Dataset content |
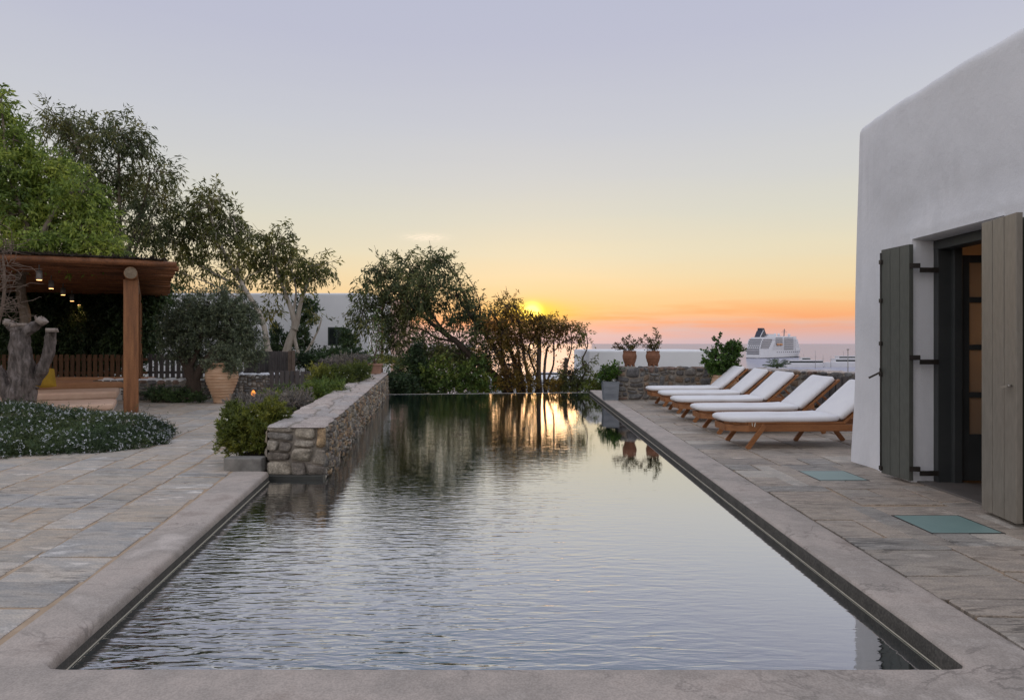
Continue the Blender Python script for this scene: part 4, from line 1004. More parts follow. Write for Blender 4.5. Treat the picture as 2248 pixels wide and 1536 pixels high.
for k in range(25):
    s = -.3 + k * .53; mb = MB(); r0 = random.uniform(.055, .07)
    je = random.uniform(-.05, .06); mb.tube([(-6.6 + i * .82 + (je if i == 9 else 0), s + .02 * math.sin(i * 1.3 + k), 2.79 + .012 * math.sin(i + k * 2)) for i in range(10)], [r0 * (1 - .015 * i) for i in range(10)], 10, True, .08)
    mb.build('rafter', M['rafterwood'], perg)
mb = MB(); mb.box((-6.7, -.34, 2.872), (.55, 12.7, 2.9)); rs = np.random.default_rng(3)
for k in range(420):
    x = rs.uniform(-6.7, .6); mb.bar((x, -.30, 2.885), (x + rs.uniform(-.06, .06), -.34 - rs.uniform(.02, .1), 2.885 + rs.uniform(-.03, .06)), .012, .01)
for k in range(200):
    y = rs.uniform(-.3, 12.6); mb.bar((.5, y, 2.885), (.55 + rs.uniform(.02, .1), y + rs.uniform(-.06, .06), 2.885 + rs.uniform(-.02, .05)), .012, .01)
for k in range(26):  # laths between rafters, seen from below
    pass
for k in range(60):
    x = -6.6 + k * .122; mb.bar((x, -.3, 2.866), (x, 12.6, 2.866), .03, .012)
mb.build('reed_roof', M['reed'], perg)
for i, (px, py, Z) in enumerate([(86, 614, 12.4), (112.5, 633, 14.4), (138.5, 647, 16.3), (158, 660.5, 18.5), (174, 669, 20.3), (189, 676, 22.1)]):
    p = P(px, py, Z); t = thing('downlight', ['nearest', 'second', 'third', 'fourth', 'fifth', 'farthest'][i] + ' lit cylinder downlight under the pergola roof', 'lamp', p, group='downlights under the pergola')
    mb = MB(); mb.lathe([(.045, .0), (.05, .0), (.05, .17), (.012, .172), (.012, 2.73 - p.z)], n=14); mb.build('housing', M['pole'], t)
    mb = MB(); mb.lathe([(.001, -.012), (.04, -.01), (.044, -.002)], n=14); mb.build('lamp_disc', emis('warm_bulb', (1, .5, .18), 4.5), t)
    ld = bpy.data.lights.new('downlight_lamp', 'SPOT'); ld.energy = 9; ld.color = (1, .56, .28); ld.spot_size = math.radians(125); ld.spot_blend = .8; ld.shadow_soft_size = .05
    lo = bpy.data.objects.new('downlight_lamp', ld); COL.objects.link(lo); lo.location = p - Vector((0, 0, .02))
# daybeds
def daybed(label, e1, s0, s1, fab, th=.12, top=.31):
    t = thing('daybed', label, 'daybed', PO + PE * e1 + PD * s0, ang, 'daybeds under the pergola')
    mb = MB(); mb.box((-5.0, .03, 0), (-.04, s1 - s0 - .02, top - th)); mb.build('plinth', M['plinth'], t, bevel=.02)
    mb = MB(); mb.box((-5.0, 0, top - th + .002), (0, s1 - s0, top)); mb.build('mattress', M[fab], t, bevel=.045, seg=4); return t
daybed('nearest beige daybed mattress behind the flowering rosemary', -.23, -1.24, 0.02, 'daybed', top=.27)
daybed('middle long daybed mattress under the pergola', -.25, .70, 2.05, 'daybed', top=.36, th=.15)
daybed('farthest brownish daybed mattress at the back of the pergola', -.18, 3.15, 4.6, 'daybed_brown', top=.43, th=.15)
t = thing('bench_bolster', 'long orange-brown bolster along the picket fence', 'bolster', P(200, 836, 17.3), 0)
mb = MB(); mb.tube([(-1.2 + i * .4, 0, .0) for i in range(8)], .075, 12, True, .1); mb.build('bolster', M['daybed_brown'], t)
t.location.z = .38
mb = MB(); mb.box((-14.5, 17.25, 0), (-9.3, 17.8, .3)); o = mb.build('bench', M['plinth'], bevel=.03); tag(o, 'low masonry bench in front of the brown picket fence', 'bench')
# mustard pillow
def pillow(label, loc, w_, h_, d_, rz, lean):
    t = MB(); n = 16; vs = []
    for j in range(n + 1):
        for i in range(n + 1):
            x, z_ = 2 * i / n - 1, 2 * j / n - 1
            e = max(0, (1 - x ** 2) * (1 - z_ ** 2)) ** .45; vs.append((x * w_ / 2 * (.82 - .18 * z_ - .1 * (1 - x * x) * z_ * z_), e * d_ / 2, z_ * h_ / 2 * (1 - .12 * x * x) + h_ / 2))
    m_ = len(vs); vs += [(x, -y, z_) for x, y, z_ in vs]
    fs = [(j * (n + 1) + i, j * (n + 1) + i + 1, (j + 1) * (n + 1) + i + 1, (j + 1) * (n + 1) + i) for j in range(n) for i in range(n)]
    fs += [tuple(m_ + q for q in f_)[::-1] for f_ in fs]
    t.add(vs, fs, True); o = t.build('pillow', M['yellowfab']); o.location = loc; o.rotation_euler = (math.radians(lean), 0, rz)
    return tag(o, label, 'pillow', 'mustard pillows on the daybeds')
pillow('mustard yellow pillow leaning beside the pruned trunk', P(98, 851, 13.9), .42, .42, .24, .3, -18)
pillow('mustard yellow pillow peeking out at the very edge beyond the pruned trunk', P(-6, 872, 12.6), .4, .38, .2, .1, -18)

# ================================================================== FENCES
def picket(name, label, x0, x1, y, z0, z1, m, step=.155, wdt=.105, rails=(.25, .8), cat='fence', holes=False):
    t = thing(name, label, cat, (x0, y, z0)); mb = MB(); n = int((x1 - x0) / step)
    for k in range(n + 1):
        x = k * step; mb.box((x - wdt / 2, -.01, 0), (x + wdt / 2, .012, (z1 - z0) + random.uniform(-.012, .012)))
    mb.build('picket_boards', m, t, bevel=.003, seg=1)
    mb = MB()
    for f_ in rails: mb.box((-.1, .013, (z1 - z0) * f_ - .035), (x1 - x0 + .1, .05, (z1 - z0) * f_ + .035))
    mb.build('rail', m, t); return t
picket('picket_fence', 'brown picket fence lit warm at the back of the pergola', -14.6, -10.05, 18.6, .34, 1.0, M['picketbrown'])
picket('picket_fence', 'dark grey picket fence with gaps between pergola post and olive tree', -9.95, -7.0, 18.8, .34, 1.01, M['picket'])
picket('picket_fence', 'tall dark grey close-boarded fence behind the short white-capped wall', -7.4, -6.15, 19.2, .0, 1.08, M['picket'], .125, .118)
picket('picket_gate', 'low dark grey picket gate beside the short white-capped wall', -5.52, -3.9, 15.7, .02, .67, M['picket'], .118, .096, cat='gate')
mb = MB(); mb.box((-6.2, 18.9, 0), (-6.1, 19.0, 1.1)); mb.box((-5.98 - .1, 18.86, 0), (-5.98 - .02, 18.9, 1.12)); o = mb.build('gate_post', M['drytwig'], bevel=.004); tag(o, 'slim pale wooden gate post in front of the pale-barked trunk', 'post')

# ================================================================== FAR WHITE HOUSE (left)
fh = thing('white_building', 'flat-roofed white building beyond the trees with one small dark window', 'house', (-5.85, 28, 0))
mb = MB(); mb.box((-12.5, 0, -.3), (0, 5.0, 3.37)); mb.build('wall', M['plaster_far'], fh, bevel=.08, seg=3)
mb = MB(); wx0, wx1 = (720 - CX) / F * 28 + 5.85, (759 - CX) / F * 28 + 5.85; wz0, wz1 = H - (758 - HOR) / F * 28, H + (HOR - 718) / F * 28
mb.box((wx0, -.012, wz0), (wx1, .06, wz1)); wn = mb.build('window', M['shutterdark'], fh)
mb = MB(); mb.box((wx0 + .06, -.02, wz0 + .06), (wx0 + .32, -.013, wz1 - .06)); mb.box((wx0 + .4, -.02, wz0 + .06), (wx1 - .06, -.013, wz1 - .06)); mb.build('pane', M['darkglass'], wn)
t = thing('sunlit_house', 'narrow plastered house side with the sunset light painted pink, beside the white building', 'house', (-6.2, 34.6, -.5))
mb = MB(); mb.box((0, 0, 0), (.45, 4, 4.0)); mb.build('wall', M['sunsetplaster'], t, bevel=.04)
mb = MB(); mb.tube([(-5.62, 29.5, -.3), (-5.6, 29.5, 3.2)], [.05, .04], 8); o = mb.build('wooden_pole', M['wood']); tag(o, 'slim orange-brown pole beside the end of the white building', 'pole')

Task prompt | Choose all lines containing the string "from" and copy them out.

Reply to the task |
Continue the Blender Python script for this scene: part 4, from line 1004. More parts follow. Write for Blender 4.5. Treat the picture as 2248 pixels wide and 1536 pixels high.
for k in range(26):  # laths between rafters, seen from below